I began my teaching career in the Marine Corps teaching electronics.  I learned how to pour information into a brain and use discipline to make my students listen to me.  When I began teaching I was a follower of B.F. Skinner, the behaviorist.  Data in according to rules, apply certain formulas for information retention, and mix in the proper balance of discipline and reward.  That was my philosophy and it applied to all students,.  
After I was discharged I followed my wife’s suggestion and became a school teacher, like her.  I went to the university and encountered other ways of thinking about teaching; I was introduced to other philosophies, open schools, and alternative methods of discipline.  When I went into the classroom I continued to teach the way the Marine Corps had trained me to teach.    
I did not truly understand the power of words.  I thought if I loudly and firmly that was enough.  But, what we say to children and how we say it can have powerful effects over their thinking for many years.  It is sort of like one day finding a plant growing in your garden that you don’t remember planting.  One of the clearest examples of this was shown to me by the eight year old son of a friend.  We were playing a game of Boce, before we began he and I had a discussion about cheating.  My parting words were, “Cheaters are losers!”  After my side lost the game Dylan announced that I was a cheater.  That wasn’t what I meant for him to learn.  See what I mean, words are powerful and teachers have innumerable opportunities to grow unintended plants.
By the time Jolie had become a student in my class I had learned many ways of teaching my subject and managing my class, but I still did not understand the unintended consequences of words.  I did chat with my students from time to time.  I was not such an effective teacher that every moment was spent on content.  I tried to give my students time to make their own meaning of the information, and we often had conversations about things that were troubling them.  They were always interested in news about views of society about teens, romance, risk-taking, and other tidbits I tried to incorporate into my classes.  By now I knew that ordering adolescents around is like stacking ping pong balls and didn’t use the same type of bombastic language I used just after my discharge.  I realize now I was on a journey of discovery about education that was part of my maturation process.  Jolie helped me to complete that process.

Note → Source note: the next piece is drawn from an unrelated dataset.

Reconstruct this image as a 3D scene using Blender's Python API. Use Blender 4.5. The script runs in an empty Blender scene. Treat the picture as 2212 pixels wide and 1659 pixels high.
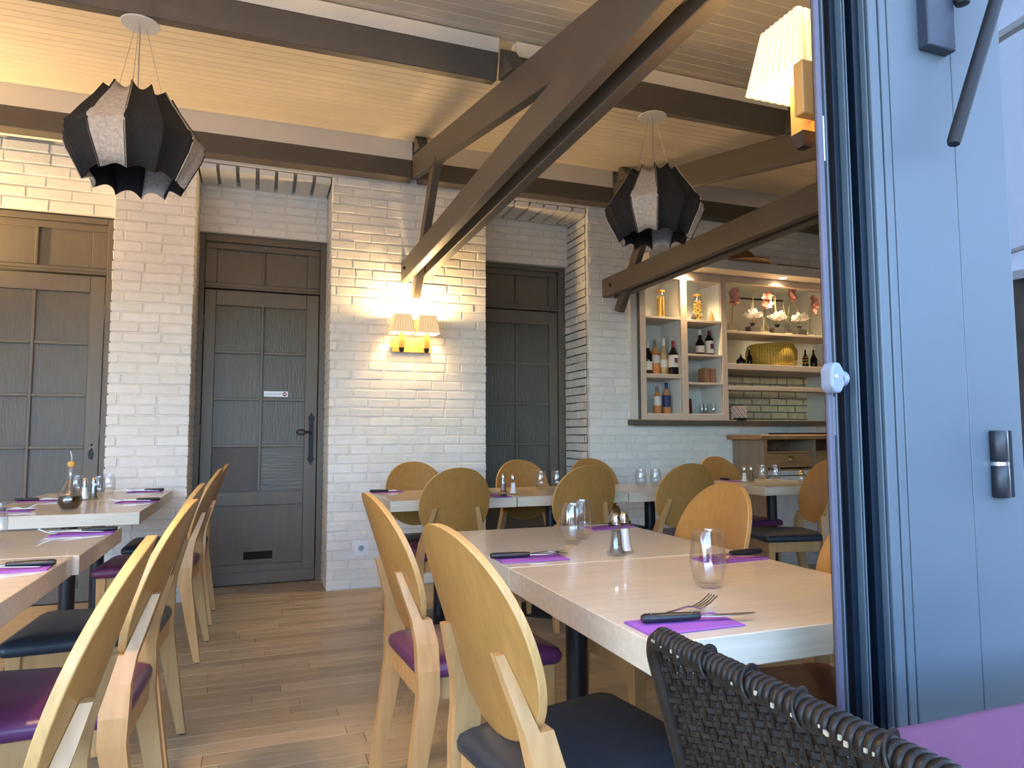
import bpy, bmesh, math, random
from mathutils import Vector, Matrix
random.seed(7)
PI = math.pi
scn = bpy.context.scene
C = scn.collection

# ------------------------------------------------------------------ camera, world, exposure
cam_d = bpy.data.cameras.new('camera')
cam_d.lens = 36.0 * 1490.0 / 2212.0
cam_d.sensor_width = 36.0
cam_d.clip_start = 0.02
cam = bpy.data.objects.new('camera', cam_d)
C.objects.link(cam)
yaw, pitch, roll = math.radians(20.2), math.radians(4.335), math.radians(-0.16)
fw = Vector((math.sin(yaw) * math.cos(pitch), math.cos(yaw) * math.cos(pitch), math.sin(pitch)))
rt = Vector((math.cos(yaw), -math.sin(yaw), 0))
up = rt.cross(fw)
r2 = math.cos(roll) * rt + math.sin(roll) * up
u2 = -math.sin(roll) * rt + math.cos(roll) * up
mt = Matrix((r2, u2, -fw)).transposed().to_4x4()
mt.translation = Vector((0, 0, 1.10))
cam.matrix_world = mt
scn.camera = cam

scn.view_settings.view_transform = 'Standard'
scn.view_settings.look = 'None'
scn.view_settings.gamma = 1.0
scn.view_settings.use_curve_mapping = False
scn.view_settings.exposure = 1.6

SKY = 0.95
LAMP = 0.85
w = bpy.data.worlds.new('sky')
scn.world = w
w.use_nodes = True
wn, wl = w.node_tree.nodes, w.node_tree.links
wn.clear()
wo = wn.new('ShaderNodeOutputWorld')
bg = wn.new('ShaderNodeBackground')
sk = wn.new('ShaderNodeTexSky')
sk.sky_type = 'NISHITA'
sk.sun_disc = False
sk.sun_elevation = math.radians(42)
sk.sun_rotation = math.radians(20)
sk.air_density = 1.0
sk.dust_density = 1.5
bg.inputs[1].default_value = SKY
tint = wn.new('ShaderNodeMix'); tint.data_type = 'RGBA'; tint.blend_type = 'MULTIPLY'; tint.inputs[0].default_value = 1.0
tint.inputs[7].default_value = (.81, .94, 1.11, 1)
wl.new(sk.outputs[0], tint.inputs[6])
wl.new(tint.outputs[2], bg.inputs[0])
wl.new(bg.outputs[0], wo.inputs[0])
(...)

The year after Jolie was in my class I could not recall her features and barely remembered her name.  She however remembered me.  One day  before Christmas break I entered my office and there on my desk was a letter from Jolie.  I must confess that what she said was the result of unintentional gardening, but what blossomed was truly wonderful.  She explained that she had been depressed, dropped out of school, and continued a downward spiral that eventually caused her to attempt suicide.  I say attempt with relief and joy, for what a loss each young life is.  What was truly wonderful was her explanation for her recovery and decision to live.  She explained that I told her things in class that upon reflection gave her hope and confidence about herself and her future.  
Jolie’s note gave me hope that I was accomplishing something worthwhile.  It is true if you can save one child it is worth any effort you have put into others.    She caused me to understand that kindness is the most important thing we can teach.   It is not the curriculum that matters, it is how we treat our children that is important.  With the right words we can create a garden of beauty.